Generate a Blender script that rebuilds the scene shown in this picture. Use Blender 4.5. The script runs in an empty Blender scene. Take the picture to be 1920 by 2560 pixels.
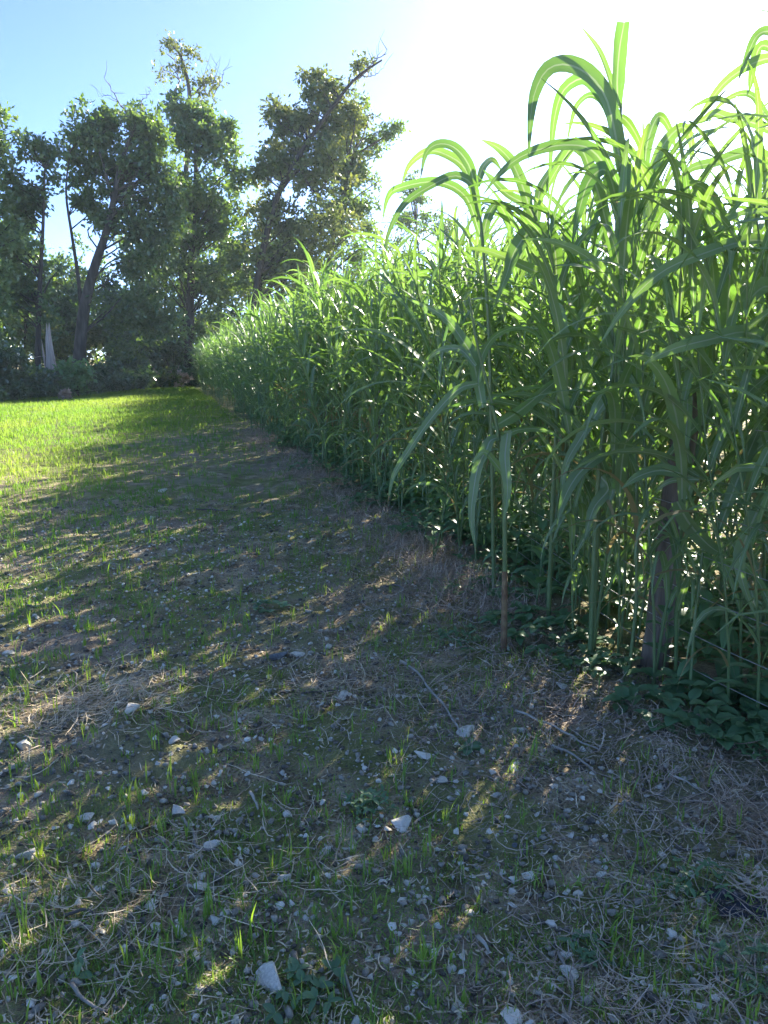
import bpy, math, random
import numpy as np
from mathutils import Vector
R = math.radians
random.seed(7)
rng = np.random.default_rng(7)
scn = bpy.context.scene
COL = scn.collection

# ------------------------------------------------------------------ camera, sky, sun, exposure
F, CX, CY = 1900.0, 960.0, 1280.0            # focal length and centre in pixels of the 1920 x 2560 photo
PITCH, EYE = R(11.6), 1.60
cam = bpy.data.cameras.new('camera'); camo = bpy.data.objects.new('camera', cam); COL.objects.link(camo)
camo.location = (0, 0, EYE); camo.rotation_euler = (math.pi/2 - PITCH, 0, 0)
cam.sensor_fit = 'VERTICAL'; cam.sensor_height = 24.0; cam.lens = 24.0*F/2560; cam.clip_start = 0.05; cam.clip_end = 2000
scn.camera = camo
SUN_AZ, SUN_EL = R(32.5), R(26)
w = bpy.data.worlds.new('World'); scn.world = w; w.use_nodes = True
nt = w.node_tree; bg = nt.nodes['Background']; sky = nt.nodes.new('ShaderNodeTexSky')
sky.sky_type = 'NISHITA'; sky.sun_disc = False; sky.sun_elevation = SUN_EL; sky.sun_rotation = SUN_AZ
sky.air_density = 0.33; sky.dust_density = 0.5; sky.ozone_density = 5; sky.altitude = 100
nt.links.new(sky.outputs[0], bg.inputs[0]); bg.inputs[1].default_value = 0.05
sl = bpy.data.lights.new('sun', 'SUN'); sl.energy = 2.0; sl.angle = R(0.6); sl.color = (1, .93, .80)
so = bpy.data.objects.new('sun', sl); COL.objects.link(so)
sdir = Vector((math.sin(SUN_AZ)*math.cos(SUN_EL), math.cos(SUN_AZ)*math.cos(SUN_EL), math.sin(SUN_EL)))
so.rotation_euler = (-sdir).to_track_quat('-Z', 'Y').to_euler(); so.location = sdir*60
vs = scn.view_settings; vs.view_transform = 'Standard'; vs.look = 'None'; vs.gamma = 1; vs.use_curve_mapping = False
vs.exposure = 3.55
scn.cycles.max_bounces = 12; scn.cycles.transmission_bounces = 10; scn.cycles.diffuse_bounces = 8

HAZE = 0.0004
cp, sp = math.cos(PITCH), math.sin(PITCH)
def ray(x, y):
    a, b = (x-CX)/F, (CY-y)/F
    return np.array([a, cp + b*sp, -sp + b*cp])
def at(x, y, Y):                              # world point seen at photo pixel (x, y), Y metres ahead
    d = ray(x, y); return np.array([0, 0, EYE]) + d*(Y/d[1])

# ------------------------------------------------------------------ noise and terrain
_T = rng.random((256, 256))
def vnoise(x, y):
    xi, yi = np.floor(x).astype(int), np.floor(y).astype(int); fx, fy = x-xi, y-yi
    fx, fy = fx*fx*(3-2*fx), fy*fy*(3-2*fy)
    g = lambda a, b: _T[a & 255, b & 255]
    return (g(xi, yi)*(1-fx)+g(xi+1, yi)*fx)*(1-fy) + (g(xi, yi+1)*(1-fx)+g(xi+1, yi+1)*fx)*fy - .5
def sst(a, b, x): t = np.clip((x-a)/(b-a), 0, 1); return t*t*(3-2*t)
EA, EB = at(-20, 1007, 1), at(480, 965, 1)
EA = at(-20, 1007, EYE/((EYE-EA[2]))); EB = at(480, 965, EYE/((EYE-EB[2])))
ED = (EB-EA)[:2]/np.linalg.norm((EB-EA)[:2]); EN = np.array([-ED[1], ED[0]])    # wood edge, normal pointing into the wood
def edge_dist(x, y): return (x-EA[0])*EN[0] + (y-EA[1])*EN[1]
def gz(x, y):
    x = np.asarray(x, float); y = np.asarray(y, float); r = np.hypot(x, y)
    near = 1-sst(10, 25, r)
    z = near*(.050*vnoise(x*1.7+9, y*1.7) + .034*vnoise(x*5+3, y*5+70) + .020*vnoise(x*13, y*13+31) + .012*vnoise(x*31, y*31))
    z = z + .10*sst(6, 20, r)*vnoise(x*.25+4, y*.25+8)
    return z + .45*sst(0, 14, edge_dist(x, y))*(r < 300)
def ground(x, y):                             # ground point under photo pixel (x, y)
    d = ray(x, y); t = EYE/-d[2]
    for _ in range(4):
        p = np.array([0, 0, EYE]) + d*t; t = (EYE-float(gz(p[0], p[1])))/-d[2]
    return np.array([0, 0, EYE]) + d*t
POST = ground(1638, 1668)
VPX = 368.0
ang = math.atan((CX-VPX)/F*cp); fd = np.array([-math.sin(ang), math.cos(ang)]); fn = np.array([math.cos(ang), math.sin(ang)])
def fence_xy(s, t): return np.array([POST[0]+fd[0]*s+fn[0]*t, POST[1]+fd[1]*s+fn[1]*t])
def fence_t(x, y): return (x-POST[0])*fn[0]+(y-POST[1])*fn[1]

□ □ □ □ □

Reproduce only the lines from the beginning of the data through the line that contains "COL = scn.collection", both included, and please drop the pictures.

Generate a Blender script that rebuilds the scene shown in this picture. Use Blender 4.5. The script runs in an empty Blender scene. Take the picture to be 1920 by 2560 pixels.
import bpy, math, random
import numpy as np
from mathutils import Vector
R = math.radians
random.seed(7)
rng = np.random.default_rng(7)
scn = bpy.context.scene
COL = scn.collection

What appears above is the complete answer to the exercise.